If $f\;and\;\vec G$ are point functions prove that the components of $\vec G$ normal and tangential to the surface $f=0$ are $\frac{(\vec G.\nabla f)\nabla f}{(\nabla f)^2}$ and $\frac{\nabla f \times(\vec G \times\nabla f)}{(\nabla f)^2}$
Now $\nabla f$ is normal to $f$ and $(\vec G .\nabla f)\nabla f$ projection $G$ on $\nabla f$ therefore unit normal would be given by $\frac{(\vec G.\nabla f)\nabla f}{\nabla f}$ but the question is saying that the denominator would have a square term , I got a similar result for the tangential component also
Please help : And also can someone explian the geometric significance of this problem , as to what is happening between the surfaces.

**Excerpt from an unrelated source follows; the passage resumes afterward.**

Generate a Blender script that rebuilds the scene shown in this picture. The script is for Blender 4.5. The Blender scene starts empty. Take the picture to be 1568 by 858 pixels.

The vector $\nabla f$ is normal to the surface
$f = 0, \tag 1$
but is not in general orthonormal to it, being as we typically will not have
$\vert \nabla f \vert = 1 \; \text{on} \; f = 0; \tag 2$
nevertheless, wherever
$\nabla f \ne 0, \tag 3$
we may define the unit vector field
$\dfrac{\nabla f}{\vert \nabla f \vert } \tag 4$
which is orthonormal to $f = 0$, since
$\left \vert \dfrac{\nabla f}{\vert \nabla f \vert} \right \vert = \dfrac{\vert \nabla f \vert}{\vert \nabla f \vert} = 1; \tag 5$
it follows that $\vec G^\bot$, the component of $\vec G$ normal to $f = 0$, is given by
$\vec G^\bot = \left ( \vec G \cdot \dfrac{\nabla f}{\vert \nabla f \vert } \right ) \dfrac{\nabla f}{\vert \nabla f \vert } = \dfrac {\left ( \vec G \cdot \nabla f \right ) \nabla f}{\vert \nabla f \vert^2 }. \tag 6$
From this equation we see that the component of $\vec G$ parallel to $f = 0$ is
$\vec G^\parallel = \vec G - \vec G^\bot = \vec G -\dfrac {\left ( \vec G \cdot \nabla f \right ) \nabla f}{\vert \nabla f \vert^2 } = \left ( \dfrac{\nabla f}{\vert \nabla f \vert } \cdot \dfrac{\nabla f}{\vert \nabla f \vert } \right ) \vec G - \left ( \vec G \cdot \dfrac{\nabla f}{\vert \nabla f \vert } \right ) \dfrac{\nabla f}{\vert \nabla f \vert }. \tag 7$
We now apply the well-known vector identity
$\vec A \times (\vec B \times \vec C) = (\vec A \cdot \vec C) \vec B - (\vec A \cdot \vec B)\vec C \tag 8$
to the right-hand side of (7), yielding
$\vec G^\parallel = \left ( \dfrac{\nabla f}{\vert \nabla f \vert } \right ) \times \left (\vec G \times \dfrac{\nabla f}{\vert \nabla f \vert } \right ) = \dfrac{\nabla f \times (\vec G \times \nabla f)}{\vert \nabla f \vert ^2}, \tag 9$
as desired.